Check each line of the listing below for the string "Blender", and copy the ones that have it.

**MATERIAL SHOWN**

• • • •

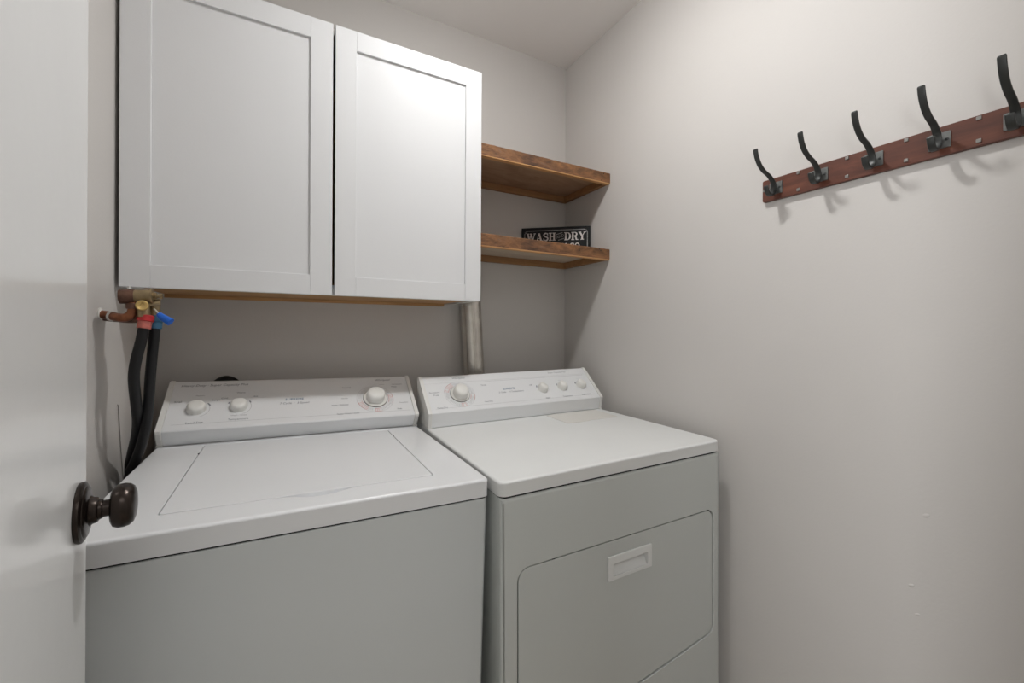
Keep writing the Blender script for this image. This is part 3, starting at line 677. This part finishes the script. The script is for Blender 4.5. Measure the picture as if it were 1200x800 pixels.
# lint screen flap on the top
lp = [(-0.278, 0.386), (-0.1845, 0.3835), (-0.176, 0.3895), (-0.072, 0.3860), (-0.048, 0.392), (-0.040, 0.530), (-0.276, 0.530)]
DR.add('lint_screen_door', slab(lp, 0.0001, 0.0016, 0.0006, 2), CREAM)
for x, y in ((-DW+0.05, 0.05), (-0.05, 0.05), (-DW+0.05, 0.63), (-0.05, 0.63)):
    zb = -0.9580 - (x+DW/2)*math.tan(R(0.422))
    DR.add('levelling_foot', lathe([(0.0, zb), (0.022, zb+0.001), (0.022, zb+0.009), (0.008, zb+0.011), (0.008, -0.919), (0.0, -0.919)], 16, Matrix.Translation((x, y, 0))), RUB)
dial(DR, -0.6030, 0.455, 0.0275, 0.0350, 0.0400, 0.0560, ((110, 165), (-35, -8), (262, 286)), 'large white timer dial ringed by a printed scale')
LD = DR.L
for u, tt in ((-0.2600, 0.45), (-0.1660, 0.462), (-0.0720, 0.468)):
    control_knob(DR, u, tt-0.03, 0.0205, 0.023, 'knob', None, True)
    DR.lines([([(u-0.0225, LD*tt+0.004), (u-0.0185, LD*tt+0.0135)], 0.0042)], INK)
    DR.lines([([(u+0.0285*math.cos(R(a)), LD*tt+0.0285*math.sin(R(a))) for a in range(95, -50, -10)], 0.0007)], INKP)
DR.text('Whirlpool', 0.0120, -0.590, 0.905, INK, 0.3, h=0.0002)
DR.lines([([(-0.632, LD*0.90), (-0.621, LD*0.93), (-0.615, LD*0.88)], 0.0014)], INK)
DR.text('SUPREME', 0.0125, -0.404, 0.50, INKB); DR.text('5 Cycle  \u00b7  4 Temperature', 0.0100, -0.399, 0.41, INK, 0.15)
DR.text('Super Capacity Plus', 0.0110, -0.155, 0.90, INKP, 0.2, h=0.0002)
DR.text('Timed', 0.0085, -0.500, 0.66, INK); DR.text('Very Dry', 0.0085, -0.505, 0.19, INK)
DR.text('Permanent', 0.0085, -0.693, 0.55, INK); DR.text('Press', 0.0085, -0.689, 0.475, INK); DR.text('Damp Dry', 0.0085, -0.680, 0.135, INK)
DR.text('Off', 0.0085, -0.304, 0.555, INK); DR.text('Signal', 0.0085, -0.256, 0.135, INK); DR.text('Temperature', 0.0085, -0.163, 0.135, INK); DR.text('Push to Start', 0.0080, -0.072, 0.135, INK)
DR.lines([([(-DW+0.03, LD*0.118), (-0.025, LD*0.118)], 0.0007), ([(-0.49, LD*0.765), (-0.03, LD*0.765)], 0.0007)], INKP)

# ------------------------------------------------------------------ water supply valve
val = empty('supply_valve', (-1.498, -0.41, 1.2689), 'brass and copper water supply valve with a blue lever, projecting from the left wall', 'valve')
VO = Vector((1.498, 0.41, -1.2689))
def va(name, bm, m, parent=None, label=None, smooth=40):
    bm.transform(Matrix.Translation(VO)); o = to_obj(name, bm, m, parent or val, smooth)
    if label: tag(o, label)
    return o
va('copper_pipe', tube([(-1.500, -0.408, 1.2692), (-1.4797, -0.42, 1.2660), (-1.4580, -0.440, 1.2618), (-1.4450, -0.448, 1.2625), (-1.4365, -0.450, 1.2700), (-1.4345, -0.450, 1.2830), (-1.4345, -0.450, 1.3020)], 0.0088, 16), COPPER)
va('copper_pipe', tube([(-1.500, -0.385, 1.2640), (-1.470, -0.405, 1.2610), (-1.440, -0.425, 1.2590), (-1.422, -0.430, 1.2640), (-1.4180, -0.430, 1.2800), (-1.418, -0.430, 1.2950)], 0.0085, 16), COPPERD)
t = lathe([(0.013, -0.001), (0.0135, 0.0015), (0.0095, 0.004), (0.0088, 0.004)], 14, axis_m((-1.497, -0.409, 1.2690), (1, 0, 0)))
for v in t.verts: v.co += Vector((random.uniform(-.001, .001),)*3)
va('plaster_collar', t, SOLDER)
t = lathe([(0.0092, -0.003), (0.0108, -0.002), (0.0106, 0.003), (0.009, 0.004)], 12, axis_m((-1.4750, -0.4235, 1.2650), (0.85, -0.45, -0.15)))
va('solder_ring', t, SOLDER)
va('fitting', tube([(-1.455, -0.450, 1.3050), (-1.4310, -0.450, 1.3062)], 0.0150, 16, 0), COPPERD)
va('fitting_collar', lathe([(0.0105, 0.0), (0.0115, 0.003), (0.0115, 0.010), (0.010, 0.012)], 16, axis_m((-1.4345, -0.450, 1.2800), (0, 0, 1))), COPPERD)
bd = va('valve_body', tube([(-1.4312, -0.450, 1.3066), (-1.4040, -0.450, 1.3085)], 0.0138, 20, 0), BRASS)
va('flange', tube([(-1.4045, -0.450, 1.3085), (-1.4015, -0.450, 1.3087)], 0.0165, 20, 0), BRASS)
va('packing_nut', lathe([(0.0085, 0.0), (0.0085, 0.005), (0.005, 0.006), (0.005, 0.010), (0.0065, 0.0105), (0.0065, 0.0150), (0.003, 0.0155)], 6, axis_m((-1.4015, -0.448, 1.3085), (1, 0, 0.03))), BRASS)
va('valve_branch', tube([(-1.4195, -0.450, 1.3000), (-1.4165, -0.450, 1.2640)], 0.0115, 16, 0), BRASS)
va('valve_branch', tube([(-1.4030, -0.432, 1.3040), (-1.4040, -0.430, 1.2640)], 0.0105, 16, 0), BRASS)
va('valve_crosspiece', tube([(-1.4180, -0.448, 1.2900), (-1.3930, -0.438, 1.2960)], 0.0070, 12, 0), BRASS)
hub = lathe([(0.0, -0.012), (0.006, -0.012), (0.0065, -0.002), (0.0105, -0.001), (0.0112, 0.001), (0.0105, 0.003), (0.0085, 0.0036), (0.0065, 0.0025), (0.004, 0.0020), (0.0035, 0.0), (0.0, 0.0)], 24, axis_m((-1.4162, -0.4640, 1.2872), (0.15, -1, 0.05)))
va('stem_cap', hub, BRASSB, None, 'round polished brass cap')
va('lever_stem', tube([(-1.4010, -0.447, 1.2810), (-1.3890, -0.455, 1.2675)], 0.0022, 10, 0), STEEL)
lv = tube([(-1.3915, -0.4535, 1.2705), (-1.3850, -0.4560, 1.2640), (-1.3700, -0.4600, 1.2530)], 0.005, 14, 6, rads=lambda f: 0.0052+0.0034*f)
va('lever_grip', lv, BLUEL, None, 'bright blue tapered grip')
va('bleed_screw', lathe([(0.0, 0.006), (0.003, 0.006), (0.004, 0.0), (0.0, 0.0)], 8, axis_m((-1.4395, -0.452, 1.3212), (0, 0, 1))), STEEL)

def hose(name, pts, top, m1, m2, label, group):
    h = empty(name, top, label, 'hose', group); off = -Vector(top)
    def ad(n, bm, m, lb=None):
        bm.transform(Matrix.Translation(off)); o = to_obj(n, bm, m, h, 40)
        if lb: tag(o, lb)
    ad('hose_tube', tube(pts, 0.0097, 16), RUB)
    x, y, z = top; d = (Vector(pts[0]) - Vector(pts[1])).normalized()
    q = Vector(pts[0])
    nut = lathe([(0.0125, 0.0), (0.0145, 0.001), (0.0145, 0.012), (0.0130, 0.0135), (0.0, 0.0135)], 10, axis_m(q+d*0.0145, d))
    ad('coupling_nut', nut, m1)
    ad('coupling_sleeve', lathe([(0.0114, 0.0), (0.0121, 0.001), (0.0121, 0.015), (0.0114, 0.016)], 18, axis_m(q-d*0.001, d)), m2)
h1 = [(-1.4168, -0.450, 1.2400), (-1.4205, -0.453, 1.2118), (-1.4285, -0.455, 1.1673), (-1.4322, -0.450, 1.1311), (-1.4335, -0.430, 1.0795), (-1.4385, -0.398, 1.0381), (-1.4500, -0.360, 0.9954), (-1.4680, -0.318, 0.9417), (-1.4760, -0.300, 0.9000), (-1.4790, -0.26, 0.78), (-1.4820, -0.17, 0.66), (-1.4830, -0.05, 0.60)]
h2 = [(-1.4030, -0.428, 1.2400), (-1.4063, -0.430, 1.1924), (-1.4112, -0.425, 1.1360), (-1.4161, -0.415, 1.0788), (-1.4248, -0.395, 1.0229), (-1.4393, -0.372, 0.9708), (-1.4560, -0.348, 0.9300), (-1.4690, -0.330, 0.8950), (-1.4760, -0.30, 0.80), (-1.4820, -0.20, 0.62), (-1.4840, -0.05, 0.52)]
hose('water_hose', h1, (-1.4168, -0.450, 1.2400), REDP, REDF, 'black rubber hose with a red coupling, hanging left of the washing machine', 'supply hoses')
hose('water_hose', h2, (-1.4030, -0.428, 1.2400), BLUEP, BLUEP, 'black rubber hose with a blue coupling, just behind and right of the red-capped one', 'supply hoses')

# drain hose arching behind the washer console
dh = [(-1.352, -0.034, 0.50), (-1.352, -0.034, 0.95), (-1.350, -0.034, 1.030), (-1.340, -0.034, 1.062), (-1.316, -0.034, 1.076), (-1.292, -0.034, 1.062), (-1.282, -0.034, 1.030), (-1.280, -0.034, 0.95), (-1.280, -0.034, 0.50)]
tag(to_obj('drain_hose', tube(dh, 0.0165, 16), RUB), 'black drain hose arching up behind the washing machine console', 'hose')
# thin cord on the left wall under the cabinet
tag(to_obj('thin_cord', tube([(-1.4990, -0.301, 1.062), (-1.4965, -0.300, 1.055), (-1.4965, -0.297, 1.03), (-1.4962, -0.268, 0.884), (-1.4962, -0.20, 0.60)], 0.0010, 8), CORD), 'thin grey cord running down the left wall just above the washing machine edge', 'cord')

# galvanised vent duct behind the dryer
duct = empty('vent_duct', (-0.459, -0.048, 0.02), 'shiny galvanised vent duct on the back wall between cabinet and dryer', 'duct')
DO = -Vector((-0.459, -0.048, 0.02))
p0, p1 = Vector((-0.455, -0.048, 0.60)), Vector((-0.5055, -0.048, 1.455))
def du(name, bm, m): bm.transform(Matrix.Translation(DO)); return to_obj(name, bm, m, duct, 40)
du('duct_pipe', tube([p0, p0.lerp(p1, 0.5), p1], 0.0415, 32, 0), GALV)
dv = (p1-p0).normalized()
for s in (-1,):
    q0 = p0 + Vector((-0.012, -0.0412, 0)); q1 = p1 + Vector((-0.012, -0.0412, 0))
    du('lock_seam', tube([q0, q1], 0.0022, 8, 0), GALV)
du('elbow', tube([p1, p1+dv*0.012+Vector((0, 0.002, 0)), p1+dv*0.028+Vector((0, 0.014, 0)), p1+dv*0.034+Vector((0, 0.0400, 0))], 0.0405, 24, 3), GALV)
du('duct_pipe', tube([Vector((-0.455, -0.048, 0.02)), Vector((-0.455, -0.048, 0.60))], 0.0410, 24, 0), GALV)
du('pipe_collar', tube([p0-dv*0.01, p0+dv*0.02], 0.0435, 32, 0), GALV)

• • • •

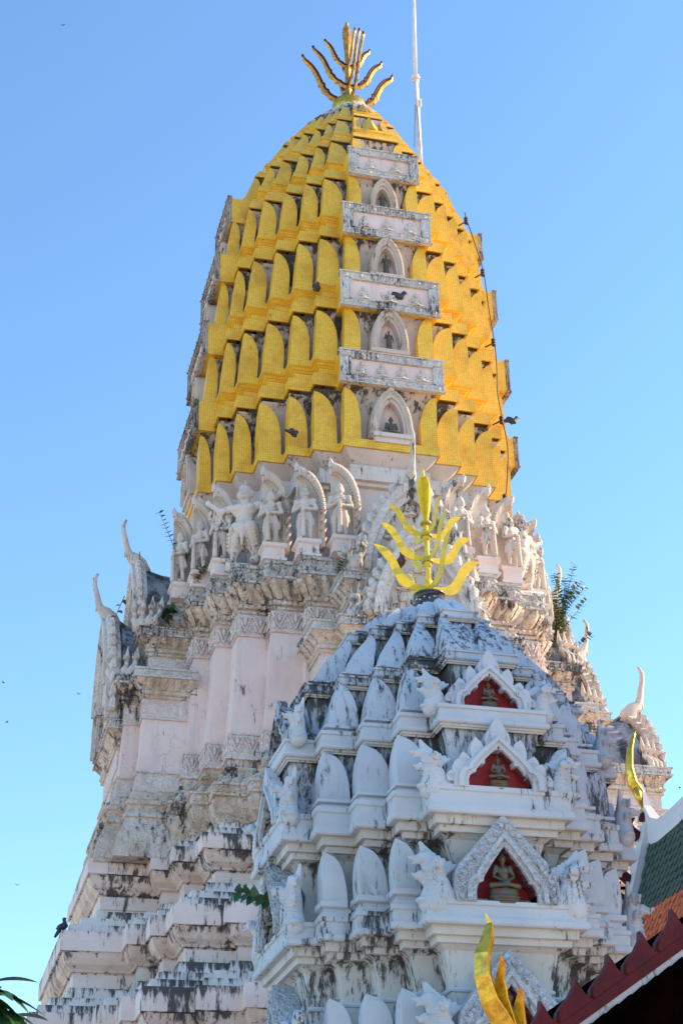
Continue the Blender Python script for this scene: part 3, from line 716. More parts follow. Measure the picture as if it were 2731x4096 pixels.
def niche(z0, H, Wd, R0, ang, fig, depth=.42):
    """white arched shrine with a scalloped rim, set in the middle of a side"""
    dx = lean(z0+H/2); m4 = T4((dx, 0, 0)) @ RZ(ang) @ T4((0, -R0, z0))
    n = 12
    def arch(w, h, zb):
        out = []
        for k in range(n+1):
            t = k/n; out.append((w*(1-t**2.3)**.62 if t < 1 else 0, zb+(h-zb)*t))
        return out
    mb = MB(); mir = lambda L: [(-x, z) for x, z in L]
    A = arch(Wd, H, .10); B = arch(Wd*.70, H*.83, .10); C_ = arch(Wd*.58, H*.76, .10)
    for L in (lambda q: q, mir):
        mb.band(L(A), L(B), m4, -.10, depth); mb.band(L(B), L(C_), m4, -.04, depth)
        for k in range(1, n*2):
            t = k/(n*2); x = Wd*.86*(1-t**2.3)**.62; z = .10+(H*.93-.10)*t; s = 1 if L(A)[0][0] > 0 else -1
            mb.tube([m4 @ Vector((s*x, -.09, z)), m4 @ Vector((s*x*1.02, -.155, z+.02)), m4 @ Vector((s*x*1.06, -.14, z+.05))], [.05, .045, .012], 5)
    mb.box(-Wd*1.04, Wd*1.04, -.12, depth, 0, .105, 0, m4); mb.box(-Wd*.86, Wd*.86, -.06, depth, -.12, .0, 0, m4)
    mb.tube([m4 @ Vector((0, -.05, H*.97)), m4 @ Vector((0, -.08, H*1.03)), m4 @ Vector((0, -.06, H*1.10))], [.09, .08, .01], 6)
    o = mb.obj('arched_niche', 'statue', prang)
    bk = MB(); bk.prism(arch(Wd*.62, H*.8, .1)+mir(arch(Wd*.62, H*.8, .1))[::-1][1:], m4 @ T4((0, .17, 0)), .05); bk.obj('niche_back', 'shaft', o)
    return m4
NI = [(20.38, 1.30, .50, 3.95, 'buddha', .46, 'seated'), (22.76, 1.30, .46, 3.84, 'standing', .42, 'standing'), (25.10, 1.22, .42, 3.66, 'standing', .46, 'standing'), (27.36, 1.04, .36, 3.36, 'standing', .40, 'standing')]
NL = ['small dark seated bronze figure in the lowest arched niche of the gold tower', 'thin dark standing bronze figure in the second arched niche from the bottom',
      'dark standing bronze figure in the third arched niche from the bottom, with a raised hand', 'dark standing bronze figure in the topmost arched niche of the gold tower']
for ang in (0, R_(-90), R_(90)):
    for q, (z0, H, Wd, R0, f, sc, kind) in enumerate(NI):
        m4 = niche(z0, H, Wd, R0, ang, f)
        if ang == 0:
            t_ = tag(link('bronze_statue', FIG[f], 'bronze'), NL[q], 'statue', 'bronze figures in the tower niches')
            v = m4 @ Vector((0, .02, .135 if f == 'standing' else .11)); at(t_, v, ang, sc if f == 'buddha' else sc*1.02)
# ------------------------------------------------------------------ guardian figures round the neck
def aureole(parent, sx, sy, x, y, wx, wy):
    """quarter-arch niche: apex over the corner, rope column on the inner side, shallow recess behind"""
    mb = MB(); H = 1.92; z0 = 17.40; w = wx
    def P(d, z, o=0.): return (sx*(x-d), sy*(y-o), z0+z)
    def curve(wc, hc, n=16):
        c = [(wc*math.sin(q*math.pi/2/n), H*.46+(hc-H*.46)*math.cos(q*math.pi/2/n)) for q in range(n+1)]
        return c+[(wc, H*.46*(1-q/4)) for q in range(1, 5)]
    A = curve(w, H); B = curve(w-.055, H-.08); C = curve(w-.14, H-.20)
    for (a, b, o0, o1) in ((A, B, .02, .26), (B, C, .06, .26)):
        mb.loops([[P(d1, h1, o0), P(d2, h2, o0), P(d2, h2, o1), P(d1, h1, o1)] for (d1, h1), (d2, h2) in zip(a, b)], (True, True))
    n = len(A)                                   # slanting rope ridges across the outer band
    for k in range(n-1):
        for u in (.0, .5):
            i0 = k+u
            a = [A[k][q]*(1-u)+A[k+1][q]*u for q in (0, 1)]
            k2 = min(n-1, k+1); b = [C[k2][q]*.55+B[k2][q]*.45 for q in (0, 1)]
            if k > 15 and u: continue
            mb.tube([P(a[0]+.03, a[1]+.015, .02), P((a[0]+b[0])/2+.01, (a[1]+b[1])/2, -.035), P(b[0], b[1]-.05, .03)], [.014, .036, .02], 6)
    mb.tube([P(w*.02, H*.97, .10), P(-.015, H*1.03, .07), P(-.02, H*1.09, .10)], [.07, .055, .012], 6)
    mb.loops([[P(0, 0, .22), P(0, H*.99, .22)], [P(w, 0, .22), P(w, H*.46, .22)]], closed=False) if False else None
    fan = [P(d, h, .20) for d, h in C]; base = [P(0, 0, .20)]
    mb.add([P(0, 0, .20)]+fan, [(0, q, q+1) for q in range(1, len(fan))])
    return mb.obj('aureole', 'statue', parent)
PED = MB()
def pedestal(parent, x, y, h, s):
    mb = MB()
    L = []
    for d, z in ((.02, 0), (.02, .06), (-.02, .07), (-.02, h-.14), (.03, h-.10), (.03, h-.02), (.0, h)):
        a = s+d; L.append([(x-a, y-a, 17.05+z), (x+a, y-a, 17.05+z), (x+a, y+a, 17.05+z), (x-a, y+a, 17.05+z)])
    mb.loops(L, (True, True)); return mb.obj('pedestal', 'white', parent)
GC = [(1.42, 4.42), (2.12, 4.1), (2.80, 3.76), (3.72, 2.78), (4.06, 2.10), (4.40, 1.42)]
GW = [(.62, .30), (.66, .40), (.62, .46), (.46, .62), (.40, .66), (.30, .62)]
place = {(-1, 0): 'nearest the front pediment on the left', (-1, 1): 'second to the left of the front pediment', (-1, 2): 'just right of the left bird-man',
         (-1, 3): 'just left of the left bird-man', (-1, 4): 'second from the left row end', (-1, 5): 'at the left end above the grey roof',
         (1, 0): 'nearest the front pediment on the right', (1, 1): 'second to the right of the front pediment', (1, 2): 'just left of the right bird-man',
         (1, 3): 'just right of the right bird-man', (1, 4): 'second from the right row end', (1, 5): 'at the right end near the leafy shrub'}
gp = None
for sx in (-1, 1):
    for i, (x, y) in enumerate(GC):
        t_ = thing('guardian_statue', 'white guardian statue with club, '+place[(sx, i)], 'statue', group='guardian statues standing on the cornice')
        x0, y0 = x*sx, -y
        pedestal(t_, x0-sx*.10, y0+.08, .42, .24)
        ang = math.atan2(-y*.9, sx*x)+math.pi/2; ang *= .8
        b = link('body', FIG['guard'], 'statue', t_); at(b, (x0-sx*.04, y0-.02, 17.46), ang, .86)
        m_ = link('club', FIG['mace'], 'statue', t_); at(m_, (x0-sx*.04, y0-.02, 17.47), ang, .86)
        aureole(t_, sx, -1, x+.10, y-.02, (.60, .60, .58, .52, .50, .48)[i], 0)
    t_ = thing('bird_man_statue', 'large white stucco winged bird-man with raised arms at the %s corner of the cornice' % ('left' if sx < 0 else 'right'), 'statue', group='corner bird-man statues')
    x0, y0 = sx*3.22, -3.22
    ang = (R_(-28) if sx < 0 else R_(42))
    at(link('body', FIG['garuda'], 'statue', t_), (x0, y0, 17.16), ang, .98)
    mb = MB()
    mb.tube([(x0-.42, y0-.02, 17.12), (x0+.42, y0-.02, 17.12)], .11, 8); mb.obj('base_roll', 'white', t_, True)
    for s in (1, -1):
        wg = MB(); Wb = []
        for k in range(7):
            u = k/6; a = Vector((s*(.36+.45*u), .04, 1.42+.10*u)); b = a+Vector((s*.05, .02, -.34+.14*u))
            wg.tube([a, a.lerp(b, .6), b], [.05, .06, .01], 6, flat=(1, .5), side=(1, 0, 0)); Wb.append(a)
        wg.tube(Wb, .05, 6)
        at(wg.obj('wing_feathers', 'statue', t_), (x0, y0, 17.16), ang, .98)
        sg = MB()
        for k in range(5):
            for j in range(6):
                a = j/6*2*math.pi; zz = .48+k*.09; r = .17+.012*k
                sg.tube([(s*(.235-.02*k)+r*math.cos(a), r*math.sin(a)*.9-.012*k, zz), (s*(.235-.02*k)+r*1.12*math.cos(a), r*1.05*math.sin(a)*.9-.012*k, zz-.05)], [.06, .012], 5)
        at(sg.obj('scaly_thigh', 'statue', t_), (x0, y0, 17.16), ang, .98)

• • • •

**ANSWER TO THE PROBLEM**
Keep writing the Blender script for this image. This is part 3, starting at line 677. This part finishes the script. The script is for Blender 4.5. Measure the picture as if it were 1200x800 pixels.
Continue the Blender Python script for this scene: part 3, from line 716. More parts follow. Measure the picture as if it were 2731x4096 pixels.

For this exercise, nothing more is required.